--- start ---

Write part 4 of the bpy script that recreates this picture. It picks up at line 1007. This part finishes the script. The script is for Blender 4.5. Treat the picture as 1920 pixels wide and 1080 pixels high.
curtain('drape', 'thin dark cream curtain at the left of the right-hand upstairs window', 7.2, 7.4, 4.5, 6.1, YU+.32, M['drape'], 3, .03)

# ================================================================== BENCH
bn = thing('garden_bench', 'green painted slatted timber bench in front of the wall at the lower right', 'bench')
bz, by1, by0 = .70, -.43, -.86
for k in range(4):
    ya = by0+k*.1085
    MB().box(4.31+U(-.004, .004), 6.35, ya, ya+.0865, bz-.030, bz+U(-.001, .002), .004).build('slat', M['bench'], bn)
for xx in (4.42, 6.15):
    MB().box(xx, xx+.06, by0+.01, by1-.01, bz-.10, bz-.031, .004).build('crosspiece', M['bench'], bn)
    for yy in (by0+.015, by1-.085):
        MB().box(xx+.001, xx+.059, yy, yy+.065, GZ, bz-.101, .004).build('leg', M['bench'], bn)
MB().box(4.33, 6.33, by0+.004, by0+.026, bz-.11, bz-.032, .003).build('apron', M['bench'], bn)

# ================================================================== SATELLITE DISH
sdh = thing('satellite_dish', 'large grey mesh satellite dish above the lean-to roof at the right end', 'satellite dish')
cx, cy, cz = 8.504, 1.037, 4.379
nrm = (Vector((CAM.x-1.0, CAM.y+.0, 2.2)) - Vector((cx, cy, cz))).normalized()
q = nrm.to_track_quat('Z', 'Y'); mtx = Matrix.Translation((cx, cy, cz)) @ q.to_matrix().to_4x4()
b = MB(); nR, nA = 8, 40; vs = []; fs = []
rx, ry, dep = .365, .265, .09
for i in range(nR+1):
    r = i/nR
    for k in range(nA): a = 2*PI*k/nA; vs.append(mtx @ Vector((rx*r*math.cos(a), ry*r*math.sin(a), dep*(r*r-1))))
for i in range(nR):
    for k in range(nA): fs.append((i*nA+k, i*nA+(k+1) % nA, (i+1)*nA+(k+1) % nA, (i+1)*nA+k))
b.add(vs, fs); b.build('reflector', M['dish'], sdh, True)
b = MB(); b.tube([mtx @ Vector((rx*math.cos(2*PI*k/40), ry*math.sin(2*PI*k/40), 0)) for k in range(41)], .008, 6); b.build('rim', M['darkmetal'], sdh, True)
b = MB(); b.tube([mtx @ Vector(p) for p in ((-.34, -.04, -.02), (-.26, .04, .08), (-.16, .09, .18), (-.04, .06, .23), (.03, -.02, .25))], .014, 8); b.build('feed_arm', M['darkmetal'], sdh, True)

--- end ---

**To do:** Print the listing above from its first line through the line with "bz-.032, .003).build('apron', M['bench'], bn)", and stop there.

**Answer to the task:**
Write part 4 of the bpy script that recreates this picture. It picks up at line 1007. This part finishes the script. The script is for Blender 4.5. Treat the picture as 1920 pixels wide and 1080 pixels high.
curtain('drape', 'thin dark cream curtain at the left of the right-hand upstairs window', 7.2, 7.4, 4.5, 6.1, YU+.32, M['drape'], 3, .03)

# ================================================================== BENCH
bn = thing('garden_bench', 'green painted slatted timber bench in front of the wall at the lower right', 'bench')
bz, by1, by0 = .70, -.43, -.86
for k in range(4):
    ya = by0+k*.1085
    MB().box(4.31+U(-.004, .004), 6.35, ya, ya+.0865, bz-.030, bz+U(-.001, .002), .004).build('slat', M['bench'], bn)
for xx in (4.42, 6.15):
    MB().box(xx, xx+.06, by0+.01, by1-.01, bz-.10, bz-.031, .004).build('crosspiece', M['bench'], bn)
    for yy in (by0+.015, by1-.085):
        MB().box(xx+.001, xx+.059, yy, yy+.065, GZ, bz-.101, .004).build('leg', M['bench'], bn)
MB().box(4.33, 6.33, by0+.004, by0+.026, bz-.11, bz-.032, .003).build('apron', M['bench'], bn)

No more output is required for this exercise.